Cook ploughed on with its own legacy model for too long. A 178-year history sadly counts for nothing if you don’t prepare for the future.
The old formula of mass market tour operation, airline and retail network no longer works if it’s just offering a product that’s easily self-booked elsewhere and too similar to competitors’ products with much higher overheads.
Yes, Tui manages it, but Tui moved more quickly into exclusive own-brand hotels than Cook and offers a broader range of higher-yielding long-haul holidays than its once former rival. Tui has also got into cruise, a key growth area.
Over the last decade, Cook got left behind until the inevitable happened. The roots of this approach go back beyond the era of Peter Fankhauser, who was at the helm from late 2014 until its demise.
The approach only a decade ago – when the threat of the internet to commoditised travel sales was surely evident to anyone with some business nous – was to make Cook a cheap and cheerful bucket and spade brand with a key high street presence.
Adding 400 shops in 2010 following a merger with Co-operative Travel – only to close most of them down in the following years – was a bizarre move.
Thomas Cook in its most recent form was created from the 2007 merger with MyTravel Group, the most mainstream of brands, which almost collapsed itself in 2003.
A £237 million acquisition spree and £290 million paid to shareholders in 2008-2010 led to a 2011 cash crisis, and the resignation of then chief executive Manny Fontenla–Novoa.
Unlike now, the government then secretly got involved to avoid a collapse.
Since then, Cook has moved at a glacial pace, hampered by debt which has meant it couldn’t invest in own brand properties or digital channels fast enough.
Had it been in a position to expand, Cook could have taken advantage of Monarch’s demise and bought slots at Gatwick and Manchester. But instead, it had to let British Airways and its own arch rival – the highly-successful newcomer in the package travel scene, Jet2 – take these.
Jet2 has been a major thorn in Cook’s side, with the northern operator unhindered by an expensive retail network and firmly backed by independent agents.
Across the channel, Germany has been another challenge for Cook, with similar structural issues to the UK. There, budget airlines are slugging it out with Eurowings and, until its demise, Air Berlin creating over-capacity issues for Cook’s carrier, Condor.
The current UK government has a track record of not intervening when companies collapse and it is perhaps understandable that, looking at Cook’s legacy business model and how the market has evolved, it decided not to mount a rescue.
In the next few weeks, a very non-legacy easyJet Holidays will launch – the timing of Cook’s demise for the budget airline is fortuitous, to say the least.
Meanwhile, Cook joins the other 31 retail brands that have collapsed or gone into administration this year. Some, like Cook, are names you grew up with and thought would never disappear from the high street.

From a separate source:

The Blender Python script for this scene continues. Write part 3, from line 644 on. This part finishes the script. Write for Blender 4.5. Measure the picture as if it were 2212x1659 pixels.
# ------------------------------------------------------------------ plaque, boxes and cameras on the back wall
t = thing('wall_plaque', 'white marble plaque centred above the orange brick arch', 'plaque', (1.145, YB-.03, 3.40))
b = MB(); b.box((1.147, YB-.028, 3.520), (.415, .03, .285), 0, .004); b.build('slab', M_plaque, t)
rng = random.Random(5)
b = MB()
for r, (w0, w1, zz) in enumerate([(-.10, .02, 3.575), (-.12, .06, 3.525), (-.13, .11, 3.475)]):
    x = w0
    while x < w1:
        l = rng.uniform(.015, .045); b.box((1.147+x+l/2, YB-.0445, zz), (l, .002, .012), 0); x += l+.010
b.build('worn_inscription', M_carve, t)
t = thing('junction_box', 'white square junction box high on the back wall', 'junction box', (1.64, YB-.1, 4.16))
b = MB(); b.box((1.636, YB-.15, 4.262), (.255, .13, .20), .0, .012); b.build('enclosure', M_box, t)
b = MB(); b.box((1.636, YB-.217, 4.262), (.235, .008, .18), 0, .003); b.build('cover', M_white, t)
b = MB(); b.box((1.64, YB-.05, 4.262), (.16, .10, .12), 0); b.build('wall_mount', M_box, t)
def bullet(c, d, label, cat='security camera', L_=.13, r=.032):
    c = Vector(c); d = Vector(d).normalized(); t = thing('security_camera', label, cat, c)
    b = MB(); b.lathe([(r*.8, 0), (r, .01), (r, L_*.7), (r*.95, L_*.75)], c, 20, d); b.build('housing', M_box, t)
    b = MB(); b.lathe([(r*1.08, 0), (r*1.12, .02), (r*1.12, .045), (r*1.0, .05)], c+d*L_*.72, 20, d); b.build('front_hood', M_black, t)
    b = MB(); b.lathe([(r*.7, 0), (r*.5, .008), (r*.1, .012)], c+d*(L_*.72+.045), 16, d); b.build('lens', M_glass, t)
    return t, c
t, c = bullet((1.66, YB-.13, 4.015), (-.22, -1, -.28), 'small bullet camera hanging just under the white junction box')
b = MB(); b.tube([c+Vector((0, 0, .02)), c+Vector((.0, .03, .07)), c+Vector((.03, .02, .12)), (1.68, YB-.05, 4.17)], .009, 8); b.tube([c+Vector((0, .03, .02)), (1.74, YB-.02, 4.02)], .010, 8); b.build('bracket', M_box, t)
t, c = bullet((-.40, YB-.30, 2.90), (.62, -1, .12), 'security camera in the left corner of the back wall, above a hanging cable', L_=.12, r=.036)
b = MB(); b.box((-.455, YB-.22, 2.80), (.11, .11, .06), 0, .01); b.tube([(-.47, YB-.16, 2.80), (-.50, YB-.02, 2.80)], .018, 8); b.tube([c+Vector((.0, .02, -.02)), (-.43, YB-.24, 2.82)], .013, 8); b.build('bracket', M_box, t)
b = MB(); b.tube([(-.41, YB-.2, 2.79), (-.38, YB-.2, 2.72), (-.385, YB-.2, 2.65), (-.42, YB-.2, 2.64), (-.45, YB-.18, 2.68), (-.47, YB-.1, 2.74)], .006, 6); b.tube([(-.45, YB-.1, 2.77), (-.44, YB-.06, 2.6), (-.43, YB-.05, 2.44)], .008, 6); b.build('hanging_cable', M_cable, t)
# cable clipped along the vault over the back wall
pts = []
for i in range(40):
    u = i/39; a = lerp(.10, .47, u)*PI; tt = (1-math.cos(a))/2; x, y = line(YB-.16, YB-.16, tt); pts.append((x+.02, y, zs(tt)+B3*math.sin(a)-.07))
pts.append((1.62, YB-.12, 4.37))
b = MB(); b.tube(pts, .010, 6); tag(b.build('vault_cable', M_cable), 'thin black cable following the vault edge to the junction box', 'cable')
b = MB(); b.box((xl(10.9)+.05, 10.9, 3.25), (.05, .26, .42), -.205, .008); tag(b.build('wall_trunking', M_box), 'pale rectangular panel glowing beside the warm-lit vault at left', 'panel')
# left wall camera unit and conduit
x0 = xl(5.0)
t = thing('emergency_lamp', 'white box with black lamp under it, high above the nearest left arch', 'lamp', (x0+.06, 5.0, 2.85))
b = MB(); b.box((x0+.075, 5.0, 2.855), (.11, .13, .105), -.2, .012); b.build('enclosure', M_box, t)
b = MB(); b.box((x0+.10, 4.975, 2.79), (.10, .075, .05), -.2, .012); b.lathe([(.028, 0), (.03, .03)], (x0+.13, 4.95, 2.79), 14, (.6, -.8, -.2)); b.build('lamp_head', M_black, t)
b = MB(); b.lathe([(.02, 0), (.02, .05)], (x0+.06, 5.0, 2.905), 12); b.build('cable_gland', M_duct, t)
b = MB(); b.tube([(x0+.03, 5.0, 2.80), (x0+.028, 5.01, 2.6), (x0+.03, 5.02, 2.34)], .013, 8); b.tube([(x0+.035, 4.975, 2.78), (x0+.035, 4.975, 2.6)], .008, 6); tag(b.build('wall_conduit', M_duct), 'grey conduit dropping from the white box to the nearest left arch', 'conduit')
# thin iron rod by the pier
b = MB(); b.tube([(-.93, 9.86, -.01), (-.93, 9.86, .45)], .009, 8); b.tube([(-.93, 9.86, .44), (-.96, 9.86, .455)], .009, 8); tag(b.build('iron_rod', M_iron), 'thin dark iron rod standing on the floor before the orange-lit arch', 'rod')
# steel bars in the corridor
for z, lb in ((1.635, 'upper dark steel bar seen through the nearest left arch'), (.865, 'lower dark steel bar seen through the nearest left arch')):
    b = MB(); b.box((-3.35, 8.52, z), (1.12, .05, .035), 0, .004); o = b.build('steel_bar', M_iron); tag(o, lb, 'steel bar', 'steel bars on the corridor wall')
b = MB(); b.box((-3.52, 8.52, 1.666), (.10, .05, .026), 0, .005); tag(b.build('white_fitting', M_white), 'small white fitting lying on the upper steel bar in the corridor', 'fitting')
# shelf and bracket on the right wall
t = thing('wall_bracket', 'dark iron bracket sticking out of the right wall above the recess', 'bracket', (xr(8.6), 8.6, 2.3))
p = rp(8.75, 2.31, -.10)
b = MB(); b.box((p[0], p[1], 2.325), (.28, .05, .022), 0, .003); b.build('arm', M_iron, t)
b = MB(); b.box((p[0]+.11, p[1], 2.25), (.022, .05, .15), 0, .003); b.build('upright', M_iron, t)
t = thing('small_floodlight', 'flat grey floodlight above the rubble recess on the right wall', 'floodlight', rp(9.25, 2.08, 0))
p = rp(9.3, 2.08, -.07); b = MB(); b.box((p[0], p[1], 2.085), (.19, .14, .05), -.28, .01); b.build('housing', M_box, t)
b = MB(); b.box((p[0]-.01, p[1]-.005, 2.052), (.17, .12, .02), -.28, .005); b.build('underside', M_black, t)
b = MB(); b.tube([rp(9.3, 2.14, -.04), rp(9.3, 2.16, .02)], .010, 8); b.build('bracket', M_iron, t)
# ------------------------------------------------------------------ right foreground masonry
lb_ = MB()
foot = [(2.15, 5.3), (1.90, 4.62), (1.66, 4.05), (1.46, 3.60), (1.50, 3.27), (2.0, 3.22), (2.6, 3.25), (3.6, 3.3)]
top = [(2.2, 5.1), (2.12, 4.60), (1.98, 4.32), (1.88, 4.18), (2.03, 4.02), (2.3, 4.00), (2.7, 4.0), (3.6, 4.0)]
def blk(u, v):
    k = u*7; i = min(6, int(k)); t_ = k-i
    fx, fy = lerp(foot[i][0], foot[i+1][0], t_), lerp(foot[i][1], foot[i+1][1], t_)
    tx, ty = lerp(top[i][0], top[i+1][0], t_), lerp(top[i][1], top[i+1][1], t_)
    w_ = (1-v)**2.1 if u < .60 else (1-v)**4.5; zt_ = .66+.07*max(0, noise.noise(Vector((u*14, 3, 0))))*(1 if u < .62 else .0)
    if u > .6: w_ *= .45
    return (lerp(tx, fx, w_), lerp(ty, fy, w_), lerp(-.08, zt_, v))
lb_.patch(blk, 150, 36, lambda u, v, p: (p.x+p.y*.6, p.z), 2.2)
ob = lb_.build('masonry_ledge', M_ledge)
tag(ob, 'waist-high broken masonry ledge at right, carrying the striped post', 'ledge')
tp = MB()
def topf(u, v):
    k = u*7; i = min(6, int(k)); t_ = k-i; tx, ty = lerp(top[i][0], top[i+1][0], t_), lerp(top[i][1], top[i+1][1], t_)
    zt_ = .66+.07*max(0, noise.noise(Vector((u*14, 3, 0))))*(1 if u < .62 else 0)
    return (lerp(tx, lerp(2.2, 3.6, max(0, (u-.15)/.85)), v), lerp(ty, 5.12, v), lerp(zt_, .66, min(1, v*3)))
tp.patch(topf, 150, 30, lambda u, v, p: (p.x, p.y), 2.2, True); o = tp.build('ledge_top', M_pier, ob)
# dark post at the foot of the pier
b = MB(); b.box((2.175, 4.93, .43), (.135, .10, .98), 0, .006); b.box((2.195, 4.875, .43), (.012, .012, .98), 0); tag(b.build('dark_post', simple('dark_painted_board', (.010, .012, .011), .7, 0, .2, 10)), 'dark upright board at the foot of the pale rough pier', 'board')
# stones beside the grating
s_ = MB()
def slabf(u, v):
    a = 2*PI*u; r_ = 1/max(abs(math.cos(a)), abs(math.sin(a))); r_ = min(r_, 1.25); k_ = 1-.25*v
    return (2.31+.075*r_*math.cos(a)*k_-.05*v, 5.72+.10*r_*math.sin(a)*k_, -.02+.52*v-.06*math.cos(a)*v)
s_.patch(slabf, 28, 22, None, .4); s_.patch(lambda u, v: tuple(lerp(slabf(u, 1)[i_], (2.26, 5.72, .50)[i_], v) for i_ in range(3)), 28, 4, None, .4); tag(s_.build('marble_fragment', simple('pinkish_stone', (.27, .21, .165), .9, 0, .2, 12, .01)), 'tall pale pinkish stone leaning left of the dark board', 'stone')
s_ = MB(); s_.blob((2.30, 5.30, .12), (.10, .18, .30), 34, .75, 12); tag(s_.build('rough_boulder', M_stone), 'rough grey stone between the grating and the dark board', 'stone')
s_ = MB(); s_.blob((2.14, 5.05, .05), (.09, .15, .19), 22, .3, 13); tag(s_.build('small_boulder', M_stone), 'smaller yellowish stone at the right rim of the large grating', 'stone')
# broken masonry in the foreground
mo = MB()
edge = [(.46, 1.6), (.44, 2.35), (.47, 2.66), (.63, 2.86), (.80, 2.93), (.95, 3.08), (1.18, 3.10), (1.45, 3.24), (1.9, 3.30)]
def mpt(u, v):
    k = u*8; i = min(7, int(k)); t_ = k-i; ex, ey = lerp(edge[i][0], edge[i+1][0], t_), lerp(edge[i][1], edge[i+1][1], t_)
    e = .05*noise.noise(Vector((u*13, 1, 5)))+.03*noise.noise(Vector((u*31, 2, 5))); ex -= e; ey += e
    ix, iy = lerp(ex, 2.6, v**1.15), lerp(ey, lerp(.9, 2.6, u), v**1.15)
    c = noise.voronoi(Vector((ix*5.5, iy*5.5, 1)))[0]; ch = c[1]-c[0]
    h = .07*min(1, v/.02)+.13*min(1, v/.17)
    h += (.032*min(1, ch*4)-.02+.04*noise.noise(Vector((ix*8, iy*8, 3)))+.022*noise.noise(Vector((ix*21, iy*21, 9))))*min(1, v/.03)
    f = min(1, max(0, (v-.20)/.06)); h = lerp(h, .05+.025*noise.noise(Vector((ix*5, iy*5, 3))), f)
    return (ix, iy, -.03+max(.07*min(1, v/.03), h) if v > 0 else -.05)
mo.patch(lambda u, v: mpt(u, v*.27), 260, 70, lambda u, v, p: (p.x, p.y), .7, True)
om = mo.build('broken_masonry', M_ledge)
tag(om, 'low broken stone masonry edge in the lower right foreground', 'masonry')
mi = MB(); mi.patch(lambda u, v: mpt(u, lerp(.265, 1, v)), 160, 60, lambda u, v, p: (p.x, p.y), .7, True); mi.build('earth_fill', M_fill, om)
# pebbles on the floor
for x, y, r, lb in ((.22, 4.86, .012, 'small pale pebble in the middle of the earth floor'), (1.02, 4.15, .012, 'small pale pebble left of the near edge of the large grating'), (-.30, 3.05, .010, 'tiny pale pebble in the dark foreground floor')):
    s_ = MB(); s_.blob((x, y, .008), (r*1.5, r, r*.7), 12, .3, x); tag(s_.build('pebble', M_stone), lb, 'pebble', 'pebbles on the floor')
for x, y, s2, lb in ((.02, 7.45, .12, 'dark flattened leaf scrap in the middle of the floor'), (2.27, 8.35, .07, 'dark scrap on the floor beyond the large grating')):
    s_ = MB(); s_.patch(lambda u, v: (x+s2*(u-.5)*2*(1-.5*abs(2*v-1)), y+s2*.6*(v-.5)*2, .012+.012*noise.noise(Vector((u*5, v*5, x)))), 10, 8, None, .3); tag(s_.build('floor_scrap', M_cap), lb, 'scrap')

Cook’s collapse is a tragedy for the industry and there will be a domino effect for suppliers, but given recent history, it was a brutal correction of an industry model waiting to happen.
If the Cook name does return, it will be a different animal; BMW resurrected the Mini and made it a huge success.
A more bespoke Cook, leveraging what was – until Monday morning – the best-known brand in travel, could be reborn.
Meanwhile, without wishing to sound mercenary, this is a time for independent agents to seize whatever opportunity presents itself – hopefully with some former Cook agents on board to help.